A key component of American Evangelicalism is the belief that the world is evil and bad and getting more evil and bad every day. The world, evangelical Christianity preaches, is rushing headlong toward disaster, and it will only get worse. Charlie Kirk's assassination can be taken as evidence of this. On Sunday, at his funeral, his death was described as part of a "spiritual war." Vice President J.D. Vance described Kirk as a "martyr for the Christian faith."
In his book With God On Our Side: The Rise of the Religious Right in America, William Martin writes about the second coming of Christ that,
[...] the relevant "signs of the times" are bad news—political anarchy, religious apostasy, increased wickedness, earthquakes, plagues, and the like. As a consequence, pre-millennialism has usually fared better in bad times than in good, because it offers believers a shining ray of hope in an otherwise dismal situation. It has also acted as a break on reform efforts, since it regards such efforts as little better than fruitless attempts to thwart God's plan for human history.
The times, then, are bad. And people want to believe that the Rapture will save them because the prospect of being plucked out of the world by God and taken to a comfy cozy Heaven is much more pleasant—a form of passive gratification, like all of Americans' favorite things—than actually following the teachings of Christ, which command you to care for the poor and be kind to others and help more than you hurt.
So wait. Is the Rapture actually happening tomorrow?
That seems very unlikely.
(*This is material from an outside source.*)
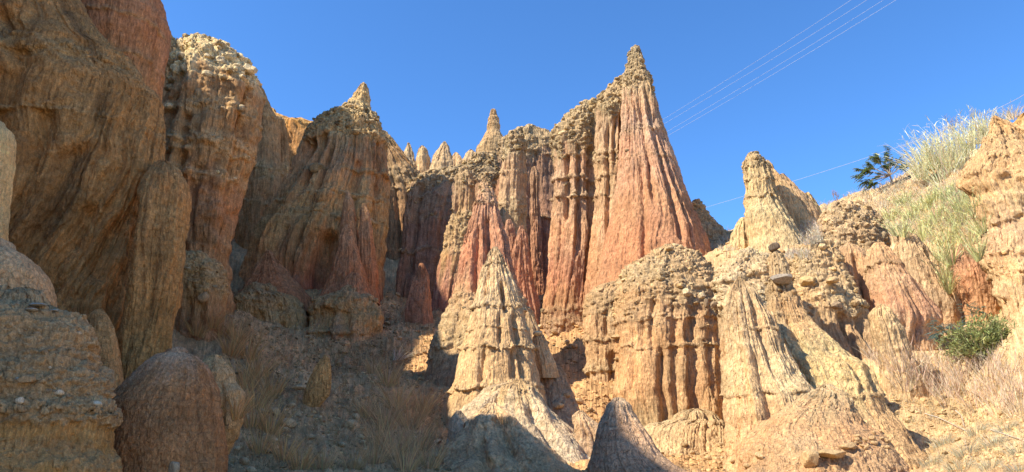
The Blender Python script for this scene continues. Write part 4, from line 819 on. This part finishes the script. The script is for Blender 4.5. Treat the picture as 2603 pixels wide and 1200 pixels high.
# short dry grass of the skyline slope (one mass)
P = []
def carpet(n, ur, vr, hpx, col, names=('ground',), wid=1.2, lean=0.0, droop=.5, test=None):
    b = []
    ux = rng.uniform(*ur, n); vx = rng.uniform(*vr, n)
    for u, v_ in zip(ux, vx):
        if test and not test(u, v_): continue
        loc, nor, ob = hit(u, v_)
        if ob is not None and ob.name.startswith(names): b.append(tuple(loc))
    if not b: return None
    b = np.repeat(np.array(b), 7, 0); n = len(b); m = b[:, 1]/F
    b = b+rng.normal(0, 1, (n, 3))*np.array([3, 3, .3])*m[:, None]
    a = rng.uniform(0, 6.28, n); t = np.abs(rng.normal(0, .45, n))
    d = np.stack([np.cos(a)*np.sin(t)+lean, np.sin(a)*np.sin(t), np.cos(t)], -1)
    bend = np.stack([np.cos(a)*droop*.5, np.sin(a)*droop*.5, -droop*rng.uniform(0, 1, n)], -1)
    return blades_np(b, d, m*hpx*rng.uniform(.4, 1.2, n), wid*m, bend, vary(col, n), seg=3)
parts_ = [carpet(2600, (2030,2480), (420,620), 20, (0.62,0.54,0.38)), carpet(150, (1820,1900), (545,640), 20, (0.62,0.54,0.38)), carpet(500, (2000,2110), (570,660), 22, (.62,.55,.42), names=('ground','earth','rock'), test=lambda u, v: abs(u-2060) < 26 and v < 625 or (u < 2060 and abs(v-655) < 14))]
V, Fq, T = join([p for p in parts_ if p]); o = mesh_np('dry_grass', V, [Fq], DRY, T, smooth=False)
tag(o, 'short bleached grass covering the skyline slope on the right', 'grass', kind='stuff')
# dead pinkish brush
for i, (u, v_, h_, w_) in enumerate([(2240,925,70,60),(2290,940,80,90),(2340,960,90,100),(2395,955,95,100),(2450,950,90,100),(2510,960,95,100),(2565,965,100,100),(2300,985,80,90),(2360,1010,85,100),(2420,1015,90,100),(2480,1030,90,110),(2545,1040,95,110),(2595,1050,95,90),(2600,1000,95,90),(2440,985,80,90),(2530,1000,80,90),(2380,980,80,90)]):
    tuft(u, v_, h_, w_, 42, PINKG, 'dead pinkish-grey brush on the right bank below the green bush', 'dead_brush', 'brush', 'dead brush on the right bank', droop=.22, wid=1.5, mat=TWIG, twigs=4)
for u, v_, h_, w_ in [(2400,1130,45,90),(2460,1150,50,100),(2530,1130,50,100),(2590,1150,55,90),(2370,1180,40,90),(2440,1195,50,100),(2520,1190,50,100),(2590,1199,50,90),(2480,1100,40,80),(2560,1095,40,80)]:
    tuft(u, v_, h_, w_, 120, (.47,.45,.31), 'low grey-green dry grass in the lower right corner', 'grass_tuft', 'grass', 'low grass tufts in the lower right corner', droop=.6, wid=1.1)
tuft(2215, 912, 60, 26, 40, (.55,.47,.38), 'thin pale grass standing in the shadow beside the long yellowish ridge', wid=1.0)
tuft(2072, 605, 22, 44, 90, (.62,.56,.45), 'pale tuft on top of the stony tower', droop=.6, wid=1)
# shaded gully grass
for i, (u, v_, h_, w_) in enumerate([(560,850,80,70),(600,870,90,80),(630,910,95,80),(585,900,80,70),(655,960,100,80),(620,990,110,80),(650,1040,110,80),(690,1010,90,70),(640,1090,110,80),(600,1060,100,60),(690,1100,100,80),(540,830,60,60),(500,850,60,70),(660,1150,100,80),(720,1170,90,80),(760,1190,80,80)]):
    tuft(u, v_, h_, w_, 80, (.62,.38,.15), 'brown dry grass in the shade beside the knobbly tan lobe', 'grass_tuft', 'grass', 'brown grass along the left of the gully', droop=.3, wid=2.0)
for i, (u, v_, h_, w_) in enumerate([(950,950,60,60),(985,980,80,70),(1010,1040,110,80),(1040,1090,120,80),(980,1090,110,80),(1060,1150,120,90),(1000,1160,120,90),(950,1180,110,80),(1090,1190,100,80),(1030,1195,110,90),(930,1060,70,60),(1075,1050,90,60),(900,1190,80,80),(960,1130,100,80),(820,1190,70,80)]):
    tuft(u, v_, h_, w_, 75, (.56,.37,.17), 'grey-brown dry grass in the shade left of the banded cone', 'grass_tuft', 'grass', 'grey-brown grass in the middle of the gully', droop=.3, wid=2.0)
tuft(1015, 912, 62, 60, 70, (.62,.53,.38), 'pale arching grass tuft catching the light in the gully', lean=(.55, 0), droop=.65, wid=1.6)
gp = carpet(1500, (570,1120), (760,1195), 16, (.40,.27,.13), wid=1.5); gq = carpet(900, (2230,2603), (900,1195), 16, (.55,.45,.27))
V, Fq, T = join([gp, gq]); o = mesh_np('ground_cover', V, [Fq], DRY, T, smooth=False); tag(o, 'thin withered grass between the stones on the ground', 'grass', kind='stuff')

# ---- leafy bushes
def tube(pts, r0, r1, n=6):
    pts = np.array(pts, float); k = len(pts); V = []; Fq = []
    for i, p in enumerate(pts):
        t = pts[min(i+1, k-1)]-pts[max(i-1, 0)]; t /= np.linalg.norm(t)+1e-9
        a = np.cross(t, [0.3, .9, .2]); a /= np.linalg.norm(a); b = np.cross(t, a); r = r0+(r1-r0)*i/(k-1)
        for j in range(n): V.append(p+r*(math.cos(6.2832*j/n)*a+math.sin(6.2832*j/n)*b))
    for i in range(k-1):
        for j in range(n): Fq.append([i*n+j, i*n+(j+1) % n, (i+1)*n+(j+1) % n, (i+1)*n+j])
    return np.array(V), np.array(Fq)
def tubes(name, segs, mat, col, parent=None):
    Vs, Fs, off = [], [], 0
    for pts, r0, r1 in segs:
        V, Fq = tube(pts, r0, r1); Vs.append(V); Fs.append(Fq+off); off += len(V)
    V = np.concatenate(Vs)
    return mesh_np(name, V, [np.concatenate(Fs)], mat, np.repeat(np.array(col)[None], len(V), 0), parent=parent)

def fronds(ends, dirs, L_, leaf, col, n_pair=9):
    """pinnate fronds: leaflets in pairs along a drooping rib"""
    P = []; n = len(ends)
    t = np.linspace(.15, 1, n_pair)
    for e, d, l in zip(ends, dirs, L_):
        s_ = np.cross(d, [0, 0, 1]); s_ /= np.linalg.norm(s_)+1e-9
        rib = e+d*l*t[:, None]+np.array([0, 0, -.35])*l*(t**2)[:, None]
        for sg in (-1, 1):
            dd = s_*sg+d*.45+np.array([0, 0, -.25])+rng.normal(0, .12, (n_pair, 3)); dd /= np.linalg.norm(dd, axis=1, keepdims=True)
            P.append((rib, dd, np.full(n_pair, leaf)*(1-.5*t)*rng.uniform(.8, 1.2)))
    b = np.concatenate([p[0] for p in P]); d = np.concatenate([p[1] for p in P]); ll = np.concatenate([p[2] for p in P])
    return blades_np(b, d, ll, ll*.38, np.zeros_like(b)+np.array([0, 0, -.1]), vary(col, len(b), .25), seg=2, tipw=.3)

def bush(u, v_, wpx, hpx, col, label, name, n, leafpx, kind, depth=None, group=None):
    if depth is None:
        loc, nor, ob = hit(u, v_); o3 = np.array(loc)
    else:
        x_, z_ = px(u, v_, depth); o3 = np.array([float(x_), depth, float(z_)])
    m = o3[1]/F; rx, rz = wpx*m/2, hpx*m
    root = bpy.data.objects.new(name, None); COL.objects.link(root); root.location = o3; tag(root, label, 'bush', group)
    ends = []; segs = []
    lobes = [(rng.uniform(-.62, .62)*rx, rng.uniform(.45, 1.05), rng.uniform(.25, .5)) for _ in range(6)]
    for i in range(n):
        c_ = lobes[i % len(lobes)]; a = rng.uniform(0, 6.28); q = rng.uniform(0, 1)**.5*c_[2]*(1+.35*(i % 11 == 0))
        e = np.array([c_[0]+math.cos(a)*rx*q, math.sin(a)*rx*.8*q, c_[1]*rz*(.1+.9*rng.uniform(.0, 1)*math.sqrt(max(0, 1-.55*min(1, q/c_[2])**2)))])
        ends.append(e)
        if i % 4 == 0: segs.append(([[0, 0, -.05], e*np.array([.35, .35, .55]), e], 1.0*m, .35*m))
    tubes('stems', segs, TWIG, (.22,.17,.11), root)
    ends = np.array(ends); d = ends*np.array([1, 1, .6]); d /= np.linalg.norm(d, axis=1, keepdims=True); d += rng.normal(0, .35, d.shape); d /= np.linalg.norm(d, axis=1, keepdims=True)
    if kind == 'frond':
        V, Fq, T = fronds(ends, d, np.full(n, hpx*.32*m)*rng.uniform(.7, 1.2, n), leafpx*m, col)
    else:
        k = np.repeat(np.arange(n), 9); dd = d[k]+rng.normal(0, .7, (len(k), 3)); dd /= np.linalg.norm(dd, axis=1, keepdims=True)
        bb = ends[k]+rng.normal(0, 1, (len(k), 3))*hpx*.06*m
        V, Fq, T = blades_np(bb, dd, np.full(len(k), leafpx*m)*rng.uniform(.6, 1.3, len(k)), np.full(len(k), leafpx*m*.4), np.zeros((len(k), 3)), vary(col, len(k), .3), seg=2, tipw=.3)
    mesh_np('foliage', V, [Fq], LEAF, T, smooth=False, parent=root)
    return root
bush(2496, 912, 190, 130, (.30,.32,.12), 'bright green leafy bush against the stepped cliff at right', 'green_bush', 560, 10, 'leaf')
bush(2420, 868, 130, 70, (.17,.26,.23), 'blue-green feathery shrub left of the bright green bush', 'feathery_shrub', 130, 10, 'frond', depth=13.0)
bush(2470, 800, 60, 40, (.17,.26,.20), 'small blue-green sprig rising behind the feathery shrub', 'feathery_shrub', 34, 8, 'frond', depth=13.6)

# ---- feathery tree on the skyline
D = 23.5; m = D/F
def P3(u, v_, dy=0): 
    x_, z_ = px(u, v_, D); return np.array([float(x_), D+dy, float(z_)])
root = bpy.data.objects.new('feathery_tree', None); COL.objects.link(root); b0 = P3(2268, 476); root.location = b0
tag(root, 'small dark green feathery tree leaning left on the grassy skyline', 'tree')
segs = []; ends = []; dirs = []
tr = [P3(2268,476), P3(2266,458), P3(2262,446)]; segs.append(([p-b0 for p in tr], 2.2*m, 1.8*m))
for (u, v_) in [(2188,440),(2196,420),(2200,455),(2222,452),(2215,425),(2236,392),(2240,402),(2248,388),(2262,396),(2276,404),(2290,402),(2292,420),(2284,430),(2268,420),(2230,460),(2256,424),(2212,405),(2240,440),(2190,432),(2228,412)]:
    dy = rng.uniform(-.5, .5); e = P3(u, v_, dy); mid = (P3(2262,446)*.55+e*.45)+np.array([0, 0, -.02])
    segs.append(([P3(2262,446)-b0, mid-b0, e-b0], 1.3*m, .4*m))
    for k in range(9):
        t = rng.uniform(.4, 1.0); ends.append((mid*(1-t)+e*t)-b0)
        d = (e-mid)/np.linalg.norm(e-mid)+rng.normal(0, .55, 3)+np.array([-.1, 0, -.1]); dirs.append(d/np.linalg.norm(d))
tubes('trunk', segs, TWIG, (.34,.27,.19), root)
V, Fq, T = fronds(np.array(ends), np.array(dirs), np.full(len(ends), 24*m)*rng.uniform(.7, 1.2, len(ends)), 9*m, (.15,.20,.07), 12)
mesh_np('crown', V, [Fq], LEAF, T, smooth=False, parent=root)

def bare(u, v_, h_, w_, lab, depth, n=9, name='bare_shrub'):
    m = depth/F; x_, z_ = px(u, v_, depth); b = np.array([float(x_), depth, float(z_)]); segs = []
    for i in range(n):
        e = np.array([rng.uniform(-.5, .5)*w_*m, rng.uniform(-.3, .3)*w_*m, h_*m*rng.uniform(.6, 1)]); mid = e*.5+rng.normal(0, .05, 3)*h_*m
        segs.append(([[0, 0, 0], mid, e], .8*m, .35*m))
        for k in range(4):
            p = mid+(e-mid)*rng.uniform(0, .8); q = p+np.array([rng.normal()*.14*w_, rng.normal()*.1*w_, abs(rng.normal())*.18*h_])*m; segs.append(([p, (p+q)/2, q], .45*m, .25*m))
    o = tubes(name, segs, TWIG, (0.26,0.18,0.13)); o.location = b; return tag(o, lab, 'shrub')
bare(2425, 335, 50, 60, 'leafless dark shrub sticking out above the pale reeds', 21.3, 7)
bare(2335, 432, 46, 70, 'leafless shrub right of the feathery tree', 22.6, 9)
bare(2128, 516, 40, 24, 'tiny leafless shrub alone on the skyline', 25.5, 5)
bare(2162, 520, 14, 14, 'dark stub of a shrub on the skyline grass', 25.5, 5)

# dead branches on the bank
for (pts_, lab) in [([(2352,1056),(2385,1066),(2420,1082),(2455,1100)], 'longest dead branch lying on the right bank'), ([(2430,1048),(2445,1062),(2452,1090)], 'short dead branch lying near the hollow on the right bank'), ([(2520,1098),(2560,1112),(2600,1124)], 'dead branch at the right edge of the bank')]:
    pp = []
    for u, v_ in pts_:
        loc, nor, ob = hit(u, v_)
        if loc is not None: pp.append(np.array(loc)+np.array([0, 0, .03]))
    if len(pp) > 2:
        o = tubes('dead_branch', [([p-pp[0] for p in pp], .009, .005)], TWIG, (0.45,0.38,0.3)); o.location = pp[0]; tag(o, lab, 'branch')

# ---- power lines
WIRE = bpy.data.materials.new('pale_cable'); WIRE.use_nodes = True
nb = WIRE.node_tree.nodes['Principled BSDF']; nzt = WIRE.node_tree.nodes.new('ShaderNodeTexNoise'); nzt.inputs['Scale'].default_value = 3
rp = WIRE.node_tree.nodes.new('ShaderNodeMapRange'); rp.inputs[3].default_value = .38; rp.inputs[4].default_value = .5
WIRE.node_tree.links.new(nzt.outputs[0], rp.inputs[0]); WIRE.node_tree.links.new(rp.outputs[0], nb.inputs['Base Color']); nb.inputs['Roughness'].default_value = .4
def wire(pl, lab, rad, grp=None):
    pts_ = []
    for u, v_, d in pl:
        x_, z_ = px(u, v_, d); pts_.append(np.array([float(x_), d, float(z_)]))
    pts_ = np.array(pts_); t = np.linspace(0, 1, len(pts_)); tt = np.linspace(0, 1, 40)
    C = np.stack([np.polyval(np.polyfit(t, pts_[:, i], min(2, len(pts_)-1)), tt) for i in range(3)], -1)
    V, Fq = tube(C-C[0], rad, rad, 5)
    o = mesh_np('power_line', V, [Fq], WIRE, None); o.location = C[0]; tag(o, lab, 'power line', grp)
G_ = 'power lines crossing the sky'
for (a, b, lab) in [((1640,331,62),(2175,-8,44),'highest of the four pale power lines in the upper right sky'),((1640,343,62),(2216,-8,44),'second highest of the four pale power lines in the upper right sky'),
                    ((1640,367,62),(2258,-8,44),'third of the four pale power lines in the upper right sky'),((1640,378,62),(2290,-8,44),'lowest of the four parallel power lines in the upper right sky')]:
    mid = ((a[0]+b[0])/2, (a[1]+b[1])/2+4, 51.5); wire([a, mid, b], lab, .0075, G_)
wire([(1700,566,46),(1975,449,38),(2170,413,32),(2300,378,28),(2430,326,25),(2700,186,20)], 'single sagging power line passing behind the blocky spire and over the tree', .007, G_)
wire([(2450,345,26),(2549,302,24),(2620,256,22)], 'short stretch of power line in front of the sky at the right edge', .006, G_)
Just in my lifetime, this is the fourth major prediction of the Rapture's arrival. The first two were radio evangelist Harold Camping, who predicted Sept. 6, 1994, then admitted he got the date wrong and revised it to May 21, 2011, which was also wrong. The pseudonymous end-times conspiracy theorist and author David Meade swore the Rapture would come on Sept. 23, 2017, basing his prediction on astrological alignments of planets, but was also wrong.
In one of Christ's parables, he says "Therefore keep watch, because you do not know the day or the hour." So I guess we just have to wait.